Comencé a caminar sin rumbo fijo, explorando partes de la ciudad que nunca antes había visto. En esos lugares desconocidos, su recuerdo era menos persistente. Encontré consuelo en pequeños detalles: el aroma del pan recién horneado en una panadería de barrio, la melodía lejana de un músico callejero, el calor de una taza de café en un local acogedor.

Sin embargo, al regresar a casa, la soledad volvía a envolverme. El eco de mis pasos en el pasillo, la cama demasiado grande para uno, el silencio que ocupaba cada rincón. Me enfrentaba a la realidad de que ella ya no formaba parte de mi mundo, y que era posible que nunca más lo hiciera.

El proceso de sanar parecía interminable. Había días en los que la niebla se levantaba un poco, permitiéndome vislumbrar un futuro menos doloroso. Pero otros, la tormenta regresaba con fuerza, arrastrándome de nuevo al remolino de emociones.

Me di cuenta de que, para seguir adelante, tenía que aceptar que algunas preguntas nunca tendrían respuesta. Que posiblemente ella ya había encontrado consuelo en otros brazos, y que eso escapaba a mi control. Lo único que podía hacer era trabajar en reconstruirme, pieza por pieza, aunque el rompecabezas no volviera a ser el mismo.

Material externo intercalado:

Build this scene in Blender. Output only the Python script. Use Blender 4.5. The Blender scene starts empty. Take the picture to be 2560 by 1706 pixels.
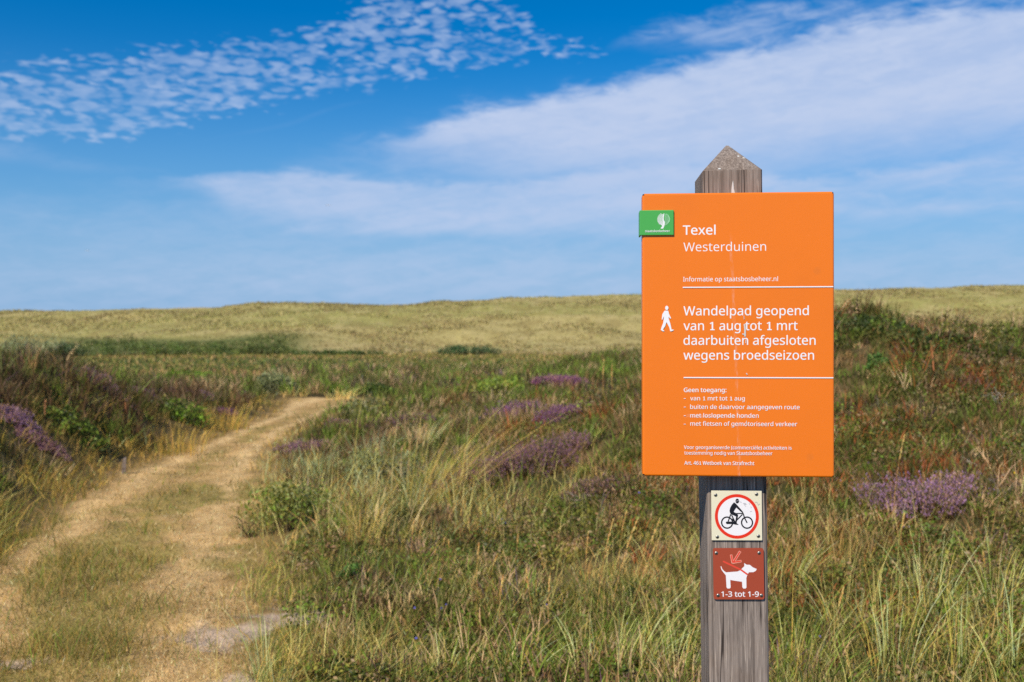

Comencé a escribir de nuevo, volcando en el papel todo lo que llevaba dentro. Las páginas se llenaban de confesiones, de reflexiones, de momentos atrapados en el tiempo. No sabía si algún día alguien leería esas palabras, pero el simple acto de plasmarlas me brindaba un alivio inesperado.

La vida, en su manera sutil, empezaba a mostrarme pequeñas señales. Un amanecer especialmente brillante, la sonrisa de un desconocido, una canción nueva que resonaba

con mi estado de ánimo. Eran indicios de que, pese al dolor, aún había belleza por descubrir.

Una mañana, decidí que era hora de dejar ir algunos objetos que guardaban su memoria. Doné la ropa que había dejado atrás, guardé las fotografías en una caja y ordené el espacio que compartimos. No se trataba de olvidarla, sino de hacer espacio para nuevas experiencias.

Entendí que el camino sería largo y que las cicatrices permanecerían. Pero también supe que, a pesar de todo, era capaz de avanzar. Que podía honrar lo que fue, sin quedar atrapado en lo que ya no podía ser.

Miré por la ventana y, por primera vez en mucho tiempo, el mundo no se veía tan gris. Había matices de esperanza en el horizonte, y aunque el dolor seguía ahí, ya no me definía por completo. Era el comienzo de un nuevo capítulo, uno en el que aprendería a convivir con los recuerdos sin dejar que me consumieran.